Reuters notes that oil and gas taxes account for roughly a fifth of Russia’s total budget income and serve as the Kremlin’s primary financial lifeline. These funds are increasingly critical as Moscow’s finances remain heavily strained by the massive defense and security spending required to sustain its ongoing war in Ukraine.

As the world’s third-largest oil producer behind the United States and Saudi Arabia, Russia has emerged as a main beneficiary of the Middle Eastern conflict, which began in late February, Reuters wrote.

Despite the recent price bump, Russia’s broader energy revenue trajectory remains troubled. According to Reuters, federal oil and gas income actually declined by about a third year-on-year between January and May, falling to 3 trillion rubles ($42 billion).

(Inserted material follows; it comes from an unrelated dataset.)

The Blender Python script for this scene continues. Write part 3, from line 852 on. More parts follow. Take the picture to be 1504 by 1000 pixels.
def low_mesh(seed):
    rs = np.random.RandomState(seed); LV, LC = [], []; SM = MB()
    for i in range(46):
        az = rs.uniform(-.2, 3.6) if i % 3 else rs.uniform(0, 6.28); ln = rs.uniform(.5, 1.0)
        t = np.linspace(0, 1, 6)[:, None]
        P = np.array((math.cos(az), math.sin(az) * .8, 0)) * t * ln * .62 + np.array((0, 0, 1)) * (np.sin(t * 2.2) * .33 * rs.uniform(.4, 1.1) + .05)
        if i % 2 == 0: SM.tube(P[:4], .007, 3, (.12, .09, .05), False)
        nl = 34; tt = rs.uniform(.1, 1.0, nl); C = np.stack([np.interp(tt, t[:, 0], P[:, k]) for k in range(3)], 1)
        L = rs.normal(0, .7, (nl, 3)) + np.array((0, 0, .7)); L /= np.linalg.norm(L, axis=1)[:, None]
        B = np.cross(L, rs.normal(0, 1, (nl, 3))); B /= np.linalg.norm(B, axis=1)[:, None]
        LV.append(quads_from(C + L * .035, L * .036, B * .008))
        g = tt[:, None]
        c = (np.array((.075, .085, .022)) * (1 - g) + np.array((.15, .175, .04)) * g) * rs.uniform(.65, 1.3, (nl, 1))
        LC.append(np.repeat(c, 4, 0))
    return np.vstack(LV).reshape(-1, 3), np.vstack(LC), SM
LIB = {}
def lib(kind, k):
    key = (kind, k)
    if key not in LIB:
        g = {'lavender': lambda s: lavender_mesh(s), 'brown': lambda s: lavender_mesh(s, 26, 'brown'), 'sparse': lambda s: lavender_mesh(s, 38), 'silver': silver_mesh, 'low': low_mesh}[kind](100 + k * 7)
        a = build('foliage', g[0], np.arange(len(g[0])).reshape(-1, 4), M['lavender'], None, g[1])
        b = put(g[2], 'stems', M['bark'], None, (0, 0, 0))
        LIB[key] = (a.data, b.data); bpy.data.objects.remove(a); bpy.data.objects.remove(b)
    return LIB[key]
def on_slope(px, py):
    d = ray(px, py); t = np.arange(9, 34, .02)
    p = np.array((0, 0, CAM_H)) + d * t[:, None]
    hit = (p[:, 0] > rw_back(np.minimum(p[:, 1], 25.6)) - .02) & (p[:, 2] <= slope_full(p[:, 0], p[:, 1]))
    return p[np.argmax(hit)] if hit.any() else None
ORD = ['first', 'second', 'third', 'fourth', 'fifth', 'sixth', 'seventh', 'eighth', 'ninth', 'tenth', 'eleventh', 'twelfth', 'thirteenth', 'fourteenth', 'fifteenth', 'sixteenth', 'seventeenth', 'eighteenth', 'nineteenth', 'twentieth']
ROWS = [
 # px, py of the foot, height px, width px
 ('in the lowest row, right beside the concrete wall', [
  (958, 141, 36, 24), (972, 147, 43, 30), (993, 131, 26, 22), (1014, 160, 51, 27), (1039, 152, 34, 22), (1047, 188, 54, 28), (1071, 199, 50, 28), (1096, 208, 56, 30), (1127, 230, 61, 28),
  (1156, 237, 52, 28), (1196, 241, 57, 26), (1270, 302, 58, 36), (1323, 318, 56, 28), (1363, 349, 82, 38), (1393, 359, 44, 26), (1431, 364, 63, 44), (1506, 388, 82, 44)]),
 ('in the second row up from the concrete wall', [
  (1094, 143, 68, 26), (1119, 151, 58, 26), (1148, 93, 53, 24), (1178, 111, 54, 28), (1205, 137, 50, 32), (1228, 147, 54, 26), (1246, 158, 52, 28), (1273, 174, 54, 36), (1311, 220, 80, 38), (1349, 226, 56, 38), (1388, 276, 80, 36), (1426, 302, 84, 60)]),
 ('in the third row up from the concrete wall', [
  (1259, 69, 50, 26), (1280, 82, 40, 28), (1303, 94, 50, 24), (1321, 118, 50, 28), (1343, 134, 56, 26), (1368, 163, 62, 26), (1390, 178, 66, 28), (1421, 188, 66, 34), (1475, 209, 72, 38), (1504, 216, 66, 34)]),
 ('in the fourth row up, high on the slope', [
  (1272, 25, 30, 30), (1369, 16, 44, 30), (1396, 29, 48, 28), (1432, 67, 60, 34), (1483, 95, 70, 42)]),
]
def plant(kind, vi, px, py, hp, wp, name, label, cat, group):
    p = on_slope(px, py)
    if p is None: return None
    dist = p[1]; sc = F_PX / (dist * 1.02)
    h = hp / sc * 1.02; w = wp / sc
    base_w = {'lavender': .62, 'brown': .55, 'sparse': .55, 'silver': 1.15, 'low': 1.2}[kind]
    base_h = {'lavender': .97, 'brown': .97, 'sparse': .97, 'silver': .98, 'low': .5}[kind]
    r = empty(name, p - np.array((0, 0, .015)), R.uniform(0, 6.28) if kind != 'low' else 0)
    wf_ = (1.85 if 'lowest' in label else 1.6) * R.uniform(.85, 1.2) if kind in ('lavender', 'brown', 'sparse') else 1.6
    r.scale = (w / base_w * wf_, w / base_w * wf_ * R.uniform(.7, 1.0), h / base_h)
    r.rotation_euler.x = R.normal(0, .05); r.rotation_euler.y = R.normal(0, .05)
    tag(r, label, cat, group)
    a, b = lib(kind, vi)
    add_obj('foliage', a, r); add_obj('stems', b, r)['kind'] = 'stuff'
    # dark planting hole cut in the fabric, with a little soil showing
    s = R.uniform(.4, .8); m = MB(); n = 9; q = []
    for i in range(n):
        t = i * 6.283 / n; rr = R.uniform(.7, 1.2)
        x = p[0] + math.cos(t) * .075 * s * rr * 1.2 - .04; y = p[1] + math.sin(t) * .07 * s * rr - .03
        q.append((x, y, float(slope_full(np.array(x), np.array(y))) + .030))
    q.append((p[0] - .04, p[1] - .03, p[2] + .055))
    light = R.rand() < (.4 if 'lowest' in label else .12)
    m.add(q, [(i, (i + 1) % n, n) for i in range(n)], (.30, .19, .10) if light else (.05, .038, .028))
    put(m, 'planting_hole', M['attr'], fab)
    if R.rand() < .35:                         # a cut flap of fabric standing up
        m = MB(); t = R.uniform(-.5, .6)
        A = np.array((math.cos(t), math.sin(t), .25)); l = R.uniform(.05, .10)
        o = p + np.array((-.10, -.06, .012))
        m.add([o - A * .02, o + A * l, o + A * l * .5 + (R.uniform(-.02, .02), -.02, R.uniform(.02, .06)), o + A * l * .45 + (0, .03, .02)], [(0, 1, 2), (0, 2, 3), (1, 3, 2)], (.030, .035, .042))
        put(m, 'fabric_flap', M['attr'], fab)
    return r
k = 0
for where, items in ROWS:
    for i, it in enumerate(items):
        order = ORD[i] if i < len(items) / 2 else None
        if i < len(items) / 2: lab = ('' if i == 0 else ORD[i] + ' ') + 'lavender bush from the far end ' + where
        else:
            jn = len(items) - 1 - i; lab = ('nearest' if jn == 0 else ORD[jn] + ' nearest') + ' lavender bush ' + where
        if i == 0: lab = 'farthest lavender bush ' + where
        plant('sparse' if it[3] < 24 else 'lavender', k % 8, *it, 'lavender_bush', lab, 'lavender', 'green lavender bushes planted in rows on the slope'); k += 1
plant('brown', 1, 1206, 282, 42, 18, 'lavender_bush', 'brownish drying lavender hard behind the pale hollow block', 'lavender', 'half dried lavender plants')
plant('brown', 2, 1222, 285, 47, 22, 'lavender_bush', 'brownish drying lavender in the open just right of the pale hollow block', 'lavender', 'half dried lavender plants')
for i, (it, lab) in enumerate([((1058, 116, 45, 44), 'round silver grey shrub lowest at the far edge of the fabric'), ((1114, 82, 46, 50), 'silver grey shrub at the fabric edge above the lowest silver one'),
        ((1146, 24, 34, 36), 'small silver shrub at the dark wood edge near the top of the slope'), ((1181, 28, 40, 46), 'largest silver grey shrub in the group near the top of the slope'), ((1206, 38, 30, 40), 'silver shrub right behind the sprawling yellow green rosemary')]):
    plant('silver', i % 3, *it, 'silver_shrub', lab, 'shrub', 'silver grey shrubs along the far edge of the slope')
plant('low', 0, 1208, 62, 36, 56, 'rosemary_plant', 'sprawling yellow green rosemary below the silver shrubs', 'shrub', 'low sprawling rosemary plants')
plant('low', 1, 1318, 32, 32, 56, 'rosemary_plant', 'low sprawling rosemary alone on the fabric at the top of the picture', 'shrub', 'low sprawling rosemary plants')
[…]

Looking ahead, the Russian government’s 2026 budget forecasts total oil and gas revenues of 8.92 trillion rubles ($124.9 billion), contributing to a total projected budget of 40.283 trillion rubles ($563.9 billion), according to Reuters.

The Kremlin is heavily relying on a market rebound after last year’s federal energy revenues plunged 24 percent to 8.48 trillion rubles ($118.7 billion), marking the lowest level since 2020.

Even with May’s projected revenue bump, the early-year slump in oil and gas income has already blown a hole in the federal budget—forcing the Kremlin to liquidate its sovereign wealth at a historic pace. The Central Bank of Russia had shrunken its physical gold reserves for the fourth consecutive month in April, marking the sharpest four-month decline since 2002.

Total holdings dropped by 900,000 ounces between January and April as the government scrambled to finance a budget shortfall that reached 4.6 trillion rubles ($51.1 billion) by the end of March.

It was reported that the central bank is now executing real market sales, exchanging physical gold for Chinese yuan to manage the ruble’s exchange rate and directly compensate for those weak early-year energy revenues.